Architects in Amsterdam have begun construction on what they're calling the first full-sized 3D-printed house. Using what's essentially a large-scale version of a desktop 3D printer, Dus Architects is building what will eventually be a 13-room Dutch canal house made of interlocking plastic parts. The project was announced earlier this year — part proof of concept, part art project. After about three weeks of work, The Guardian reports, one three-meter-high corner segment has been produced. The interior and facade are printed as part of the same brick, and spaces are left for wiring and pipes; for now, the walls are later filled with concrete for insulation and reinforcement. The entire process of printing and assembling the house is slated to take three years.

The 3D Print Canal House, as it's called, is conceived as an improvement to current architectural practice on several levels. Designers at Dus say that by printing series of blocks instead of building with conventional materials, they can eliminate waste and reduce transportation costs; the plastic itself can be made with recycled materials. Individual rooms and design elements could be remixed and reordered by non-architects, allowing people to design their own ideal home and then hire a printing contractor to build it. And the rooms themselves can "fairly easy be disconnected" to move the house. The pieces are made with an oversized printer called the KamerMaker (or "room builder"), designed specially for Dus. The site itself is open to tourists, who can visit on most weekdays; President Barack Obama paid a visit earlier this month.

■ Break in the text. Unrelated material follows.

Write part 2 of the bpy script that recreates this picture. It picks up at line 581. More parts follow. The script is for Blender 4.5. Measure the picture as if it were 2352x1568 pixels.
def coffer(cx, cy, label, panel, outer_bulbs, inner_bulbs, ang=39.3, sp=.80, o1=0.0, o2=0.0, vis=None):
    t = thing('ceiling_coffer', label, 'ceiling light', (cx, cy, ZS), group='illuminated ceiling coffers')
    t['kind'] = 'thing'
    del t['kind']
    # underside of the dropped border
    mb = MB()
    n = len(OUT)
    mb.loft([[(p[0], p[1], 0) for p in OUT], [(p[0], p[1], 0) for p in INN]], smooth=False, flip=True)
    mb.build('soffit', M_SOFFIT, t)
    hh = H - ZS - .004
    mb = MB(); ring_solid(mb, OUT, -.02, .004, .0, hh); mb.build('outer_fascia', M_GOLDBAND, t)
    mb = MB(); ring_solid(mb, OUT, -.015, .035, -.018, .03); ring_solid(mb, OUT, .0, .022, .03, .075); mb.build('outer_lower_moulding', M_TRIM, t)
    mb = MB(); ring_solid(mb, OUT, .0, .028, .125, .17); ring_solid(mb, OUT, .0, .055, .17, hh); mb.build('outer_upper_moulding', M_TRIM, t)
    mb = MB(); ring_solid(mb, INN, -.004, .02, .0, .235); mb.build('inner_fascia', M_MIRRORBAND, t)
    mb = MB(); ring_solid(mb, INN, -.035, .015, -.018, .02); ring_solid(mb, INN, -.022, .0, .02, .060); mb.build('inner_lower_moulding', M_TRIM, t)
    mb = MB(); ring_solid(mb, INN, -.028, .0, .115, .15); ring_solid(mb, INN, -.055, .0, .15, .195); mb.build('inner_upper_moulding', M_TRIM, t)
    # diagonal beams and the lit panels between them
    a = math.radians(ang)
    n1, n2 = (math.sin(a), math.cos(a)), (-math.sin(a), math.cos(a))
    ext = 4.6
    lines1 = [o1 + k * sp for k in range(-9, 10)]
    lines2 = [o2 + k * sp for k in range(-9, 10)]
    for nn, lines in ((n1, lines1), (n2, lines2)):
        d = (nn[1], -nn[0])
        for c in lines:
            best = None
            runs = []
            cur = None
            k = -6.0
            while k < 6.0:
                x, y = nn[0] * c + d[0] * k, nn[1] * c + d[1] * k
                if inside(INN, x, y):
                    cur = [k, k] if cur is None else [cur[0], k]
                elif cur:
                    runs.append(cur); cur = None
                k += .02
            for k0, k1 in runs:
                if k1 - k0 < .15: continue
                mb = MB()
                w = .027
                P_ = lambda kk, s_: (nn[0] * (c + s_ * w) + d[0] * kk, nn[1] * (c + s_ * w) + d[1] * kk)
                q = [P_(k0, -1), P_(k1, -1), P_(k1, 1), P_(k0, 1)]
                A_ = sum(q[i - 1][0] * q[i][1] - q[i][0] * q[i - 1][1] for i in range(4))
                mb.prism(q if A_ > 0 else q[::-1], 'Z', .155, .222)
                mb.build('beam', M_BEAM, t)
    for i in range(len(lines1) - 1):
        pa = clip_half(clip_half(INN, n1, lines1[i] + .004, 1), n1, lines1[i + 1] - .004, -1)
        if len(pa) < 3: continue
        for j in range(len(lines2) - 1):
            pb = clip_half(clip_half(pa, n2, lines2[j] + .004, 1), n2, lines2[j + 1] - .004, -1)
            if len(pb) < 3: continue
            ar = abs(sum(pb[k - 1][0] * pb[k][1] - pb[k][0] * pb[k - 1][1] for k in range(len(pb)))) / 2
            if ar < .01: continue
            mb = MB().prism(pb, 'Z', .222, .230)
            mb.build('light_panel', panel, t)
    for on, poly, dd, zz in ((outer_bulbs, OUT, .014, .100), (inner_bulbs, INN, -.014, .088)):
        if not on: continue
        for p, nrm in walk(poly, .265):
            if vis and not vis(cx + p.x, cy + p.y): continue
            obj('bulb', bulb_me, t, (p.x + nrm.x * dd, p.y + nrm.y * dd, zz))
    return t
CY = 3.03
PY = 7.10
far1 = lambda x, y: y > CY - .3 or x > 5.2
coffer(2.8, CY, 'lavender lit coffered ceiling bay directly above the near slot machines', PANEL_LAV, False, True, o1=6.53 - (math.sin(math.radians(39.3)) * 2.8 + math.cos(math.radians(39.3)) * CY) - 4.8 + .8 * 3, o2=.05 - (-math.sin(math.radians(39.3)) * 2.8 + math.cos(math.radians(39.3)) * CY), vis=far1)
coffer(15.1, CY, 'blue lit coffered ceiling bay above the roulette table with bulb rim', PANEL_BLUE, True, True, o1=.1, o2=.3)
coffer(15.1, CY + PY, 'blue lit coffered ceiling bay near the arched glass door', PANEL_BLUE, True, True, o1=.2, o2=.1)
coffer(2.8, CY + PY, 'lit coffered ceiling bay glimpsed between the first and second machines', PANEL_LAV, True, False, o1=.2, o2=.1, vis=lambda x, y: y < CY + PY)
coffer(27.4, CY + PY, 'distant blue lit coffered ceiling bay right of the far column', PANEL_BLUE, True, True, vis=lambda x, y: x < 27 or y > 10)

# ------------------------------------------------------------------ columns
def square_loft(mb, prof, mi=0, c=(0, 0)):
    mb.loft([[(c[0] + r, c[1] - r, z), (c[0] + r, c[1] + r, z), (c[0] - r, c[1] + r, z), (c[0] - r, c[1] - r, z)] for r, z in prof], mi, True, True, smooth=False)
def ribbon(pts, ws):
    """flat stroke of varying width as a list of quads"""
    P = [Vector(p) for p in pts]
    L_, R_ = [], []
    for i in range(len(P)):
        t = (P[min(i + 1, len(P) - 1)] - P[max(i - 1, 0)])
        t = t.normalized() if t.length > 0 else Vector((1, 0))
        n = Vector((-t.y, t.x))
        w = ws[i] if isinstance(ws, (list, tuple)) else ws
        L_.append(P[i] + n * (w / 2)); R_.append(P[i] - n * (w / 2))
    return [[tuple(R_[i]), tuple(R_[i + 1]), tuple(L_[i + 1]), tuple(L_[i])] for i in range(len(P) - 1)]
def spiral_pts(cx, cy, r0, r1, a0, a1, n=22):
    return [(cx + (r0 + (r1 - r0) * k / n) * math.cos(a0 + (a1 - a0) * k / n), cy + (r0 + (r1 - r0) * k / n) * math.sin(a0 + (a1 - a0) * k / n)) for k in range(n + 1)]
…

Whether this will truly be the first 3D-printed house is debatable. Enrico Dini is known for building printers that can be used to create large sand structures, and in 2013, he announced that he had teamed up with Dutch architect Janjaap Ruijssenaars on a project called the "Landscape House," a Möbius band-like building with a single surface. Regardless, it's another step towards 3D printing becoming a method for creating not just prototypes but final pieces of design that offer a flexibility traditional manufacturing can't match.